Published online by Cambridge University Press: 18 July 2009
In the study of the causes of suicide, we would then approach the greatest possible ideal when we would know about the entire life of the suicide, his character, his nervous system, the hereditary characteristics of his nature, when we would have information about his parents and close relatives, [when we would] know about his surrounding environment.

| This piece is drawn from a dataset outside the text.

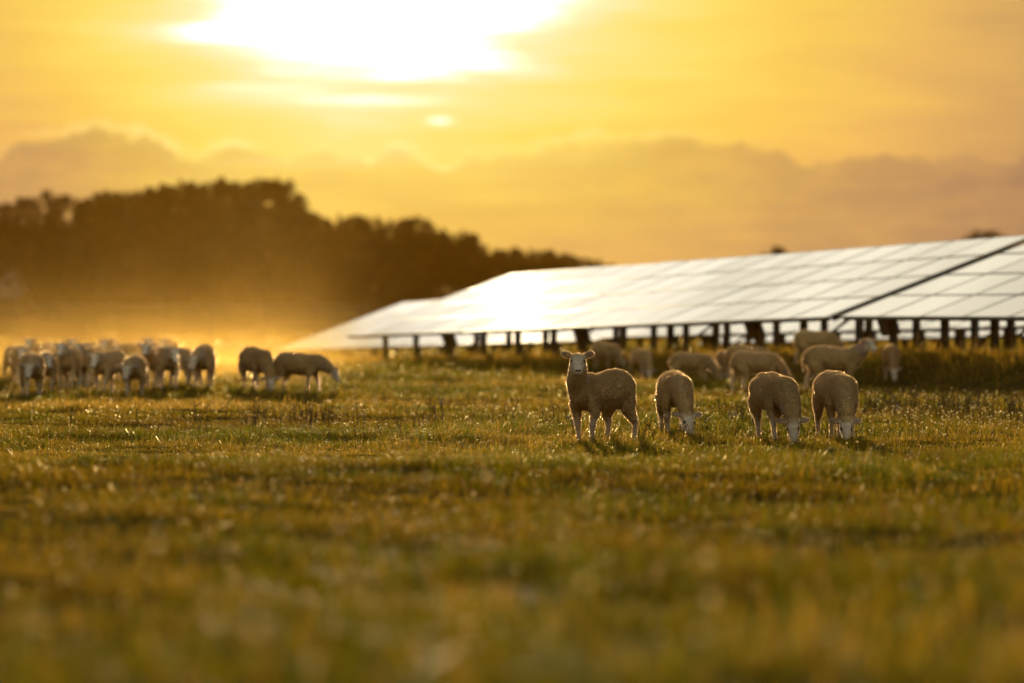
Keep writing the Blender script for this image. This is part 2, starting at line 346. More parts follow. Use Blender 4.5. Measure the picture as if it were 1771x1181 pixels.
def stalks():
    mb = MB()
    cl = [(500, 735, 26, .55), (545, 735, 16, .35), (420, 740, 8, .4), (240, 735, 5, .3), (610, 745, 7, .3), (120, 740, 4, .2), (690, 752, 8, .3), (1130, 752, 18, .3), (1560, 715, 60, .9), (1620, 725, 70, 1.0), (1700, 720, 80, 1.0), (1500, 715, 50, .7), (1740, 730, 60, .8), (1390, 750, 20, .4), (1230, 735, 20, .4), (860, 735, 16, .5), (985, 742, 8, .15), (1265, 740, 14, .3)]
    for px, py, n, sp in cl:
        Y = CH * F / (py - HY)
        for _ in range(n):
            yy = Y + random.gauss(0, 1.2); xx = wx(px, Y) + random.gauss(0, sp)
            stalk_mesh(mb, xx, yy, random.uniform(.14, .40), random.uniform(0, .12), random.uniform(0, 6.28), random.randint(1, 6), random.uniform(.0042, .0072))
    X, Y = scatter(13, 50, .55); X2, Y2 = scatter(50, 84, .35)
    for x, y in zip(np.concatenate([X, X2]), np.concatenate([Y, Y2])):
        stalk_mesh(mb, float(x), float(y), random.uniform(.08, .22), random.uniform(0, .08), random.uniform(0, 6.28), random.randint(0, 4), random.uniform(.0036, .006) * (1 if y < 50 else 1.6))
    # coarse weeds on the bank below the panels
    for _ in range(170):
        y = random.uniform(64, 86); x = row_x(y) + random.uniform(-3.2, .8)
        stalk_mesh(mb, x, y, random.uniform(.12, .34), random.uniform(0, .14), random.uniform(0, 6.28), random.randint(1, 5), random.uniform(.002, .0045))
    o = mb.build('dry_stalks', M_stalk)
    a = o.data.attributes.new('tint', 'FLOAT_COLOR', 'POINT'); n = len(o.data.vertices)
    t = np.ones((n, 4), np.float32); t[:, :3] = np.array([.075, .045, .018]) ; a.data.foreach_set('color', t.ravel())
    tag(o, 'thin brown dead weed stalks standing in the pasture', 'weeds', kind='stuff')
stalks()
def thistle(px, py, h, label, seed):
    random.seed(seed); Y = CH * F / (py - HY); x = wx(px, Y); mb = MB(); z = g1(x, Y)
    root = empty('dead_thistle', (x, Y, z)); tips = []
    def br(p, d, l, r, lv):
        e = p + d * l; mb.tube(p, e, r, r * .7, 5)
        if lv == 0: tips.append(e); return
        for _ in range(random.randint(2, 3)):
            nd = (d + Vector((random.gauss(0, .5), random.gauss(0, .5), random.gauss(.1, .3)))).normalized(); br(p.lerp(e, random.uniform(.5, 1)), nd, l * random.uniform(.45, .75), r * .7, lv - 1)
    br(Vector((0, 0, -.02)), Vector((.12, 0, 1)).normalized(), h * .5, .008, 3)
    st = mb.build('stem', M_stalk2, root)
    for e in tips:
        hd = MB(); hd.loft([(e - Vector((0, 0, .006)), .002, .002), (e, .014, .014), (e + Vector((.002, 0, .018)), .012, .012), (e + Vector((.004, 0, .032)), .004, .004)], 6)
        hd.build('seed_head', M_head, root)
    tag(root, label, 'thistle')
M_stalk2, t_, b_, _o = material('thistle_stem'); t_.plug(b_.inputs['Base Color'], t_.ramp(t_.noise(None, 30.), [(.3, (.05, .03, .014)), (.7, (.12, .075, .03))])); b_.inputs['Roughness'].default_value = .7
M_head, t_, b_, _o = material('thistle_head'); t_.plug(b_.inputs['Base Color'], t_.ramp(t_.noise(None, 60.), [(.3, (.14, .09, .04)), (.7, (.45, .34, .18))])); b_.inputs['Roughness'].default_value = .7
thistle(764, 738, .36, 'tall branching dead thistle alone in the grass left of the alert sheep', 3)
thistle(990, 752, .20, 'low dead thistle at the hooves of the alert sheep', 5)
thistle(1262, 746, .22, 'dead thistle between two grazing sheep in front', 8)
random.seed(21)

# ------------------------------------------------------------------ solar tables
def mat_panel():
    m, t, b, out = material('panel_glass')
    tc = t.n('ShaderNodeTexCoord').outputs['Object']
    n = t.noise(tc, 3., 5, .6)
    t.plug(b.inputs['Base Color'], t.ramp(n, [(.3, (.020, .024, .038)), (.7, (.040, .044, .056))]))
    t.plug(b.inputs['Roughness'], t.m('ADD', .02, t.m('MULTIPLY', n, .04))); b.inputs['IOR'].default_value = 1.52; b.inputs['Specular IOR Level'].default_value = .6
    return m
def mat_steel(name, c, rough=.5, metal=0.):
    m, t, b, out = material(name); n = t.noise(t.n('ShaderNodeTexCoord').outputs['Object'], 9., 5, .6)
    t.plug(b.inputs['Base Color'], t.ramp(n, [(.3, tuple(x * .75 for x in c)), (.7, tuple(x * 1.2 for x in c))]))
    b.inputs['Roughness'].default_value = rough; b.inputs['Metallic'].default_value = metal; return m
M_glass = mat_panel(); M_frame = mat_steel('panel_frame', (.30, .30, .27), .42, .3); M_post = mat_steel('galvanised_post', (.075, .07, .06), .7, .1)
MODW, GAP, ROWH, NR, TILT = 1.68, .03, 1.25, 4, R(19.4)
def module_mesh():
    mb = MB(); w, h = MODW - GAP, ROWH - GAP; fr = .022
    mb.mi = 0
    for c, d in (((w / 2, fr / 2, 0), (w, fr, .04)), ((w / 2, h - fr / 2, 0), (w, fr, .04)), ((fr / 2, h / 2, 0), (fr, h - 2 * fr, .04)), ((w - fr / 2, h / 2, 0), (fr, h - 2 * fr, .04))): mb.box(c, d)
    mb.mi = 1; mb.box((w / 2, h / 2, .003), (w - 2 * fr, h - 2 * fr, .026))
    return mb.mesh('solar_panel', [M_frame, M_glass])
ME_mod = module_mesh()
def solar_table(P0, dz, nmod, label):
    """P0 low near corner; rows run along RU, rising dz per metre of ground run"""
    u = Vector((RU.x, RU.y, dz)).normalized(); vh = Vector((RU.y, -RU.x, 0)).normalized()
    v = (vh * math.cos(TILT) + Vector((0, 0, 1)) * math.sin(TILT)); v = (v - u * v.dot(u)).normalized(); nrm = v.cross(u) ; nrm = nrm if nrm.z > 0 else -nrm
    B = Matrix((( u.x, v.x, nrm.x), (u.y, v.y, nrm.y), (u.z, v.z, nrm.z))).to_4x4(); B.translation = Vector(P0)
    root = empty('solar_table', (P0[0], P0[1], g1(P0[0], P0[1])))
    tag(root, label, 'solar panel array', 'solar tables in rows')
    inv = Matrix.Translation(-Vector(root.location))
    for i in range(nmod):
        for j in range(NR):
            o = link(bpy.data.objects.new('solar_panel', ME_mod), root)
            jit = Matrix.Rotation(R(random.gauss(0, .12)), 4, 'X') @ Matrix.Rotation(R(random.gauss(0, .10)), 4, 'Y')
            o.matrix_local = inv @ B @ Matrix.Translation((i * MODW, j * ROWH, .09)) @ jit
    L = nmod * MODW; H = NR * ROWH; T = inv @ B
    for y in (.62, 1.9, 3.1, 4.35):
        mb = MB(); mb.box((L / 2, y, .035), (L - .02, .05, .07), T); mb.build('purlin', M_post, root)
    mb = MB(); mb.box((L / 2, .10, .025), (L - .04, .05, .05), T); mb.build('edge_beam', M_post, root)
    n = max(2, int(round(L / 2.3)) + 1)
    for k in range(n):
        x = .45 + (L - .9) * k / (n - 1) + random.uniform(-.28, .28) * (0 < k < n - 1)
        mb = MB(); mb.box((x, H * .5, -.052), (.06, H * .86, .10), T); mb.build('rafter', M_post, root)
        for y in (.95, 3.7):
            top = B @ Vector((x, y, -.10)); gz = g1(top.x, top.y)
            mb = MB(); hh = top.z - gz + .3; M = Matrix.Translation(Vector((top.x, top.y, gz - .3)) - Vector(root.location)) @ Matrix.Rotation(math.atan2(RU.y, RU.x), 4, 'Z')
            # C profile
            mb.box((0, -.055, hh / 2), (.16, .012, hh), M); mb.box((-.074, .0, hh / 2), (.012, .098, hh), M); mb.box((.074, .0, hh / 2), (.012, .098, hh), M)
            mb.build('post', M_post, root)
        if k % 3 == 1:
            mb = MB(); a_ = T @ Vector((x, 1.1, -.75)); b_ = T @ Vector((x, 3.55, -.16)); mb.tube(a_, b_, .03, n=6); mb.build('brace', M_post, root)
        if k % 4 == 2:
            mb = MB(); mb.box((x + .5, 1.0, -.42), (.55, .16, .42), T); mb.build('junction_box', M_post, root)
    # junction boxes and a cable tray hung below the lower panels, as on every table
    mb = MB(); mb.box((L / 2, 1.25, -.06), (L * .96, .10, .05), T); mb.build('cable_tray', M_post, root)
    return root
def row_pt(off, Y, z):   # off = perpendicular offset of the row behind the first
    X = row_x(Y) + off / RU.y; return (X, Y, z)
LT = 17 * MODW
# front row: the long table and the nearer one on the right
solar_table(row_pt(0, 75.3, 1.215), -.0190, 17, 'long pale solar table sloping down towards the middle of the field')
st2Y = 75.0 - .22
Ln = 8 * MODW
solar_table(row_pt(0, st2Y - Ln * RU.y, 1.225), .0, 8, 'nearest grey solar table at the right edge, large panels with dark seams')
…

I. O. Zubov, “Suicide in Lifliand Province,” 1902A column on city life in a popular magazine from 1859 opened with the following observation: “By some strange chance, the last month was most abundant in suicides which are usually rather rare in Petersburg. And there were six cases.” After listing the names and social identities of the victims as well as the methods they used, the report went on to muse about the significance of numbers: “Statisticians would very likely extract some weighty speculation about the influence of the month of January on the resolution to take one's life, but statistical conclusions in our skeptical age – being just as hard to believe as official figures and official phrases – have lost their influence.”
Though its conclusion was premature, this mocking commentary foreshadowed important developments. From the late 1860s through the end of the imperial era, suicide was a standard component in the reporting of city life, and columns on everyday incidents and crime proved popular among the readers. Equally striking was the irresistible urge to quantify – to compile statistics based on these new public, rather than bureaucratic sources.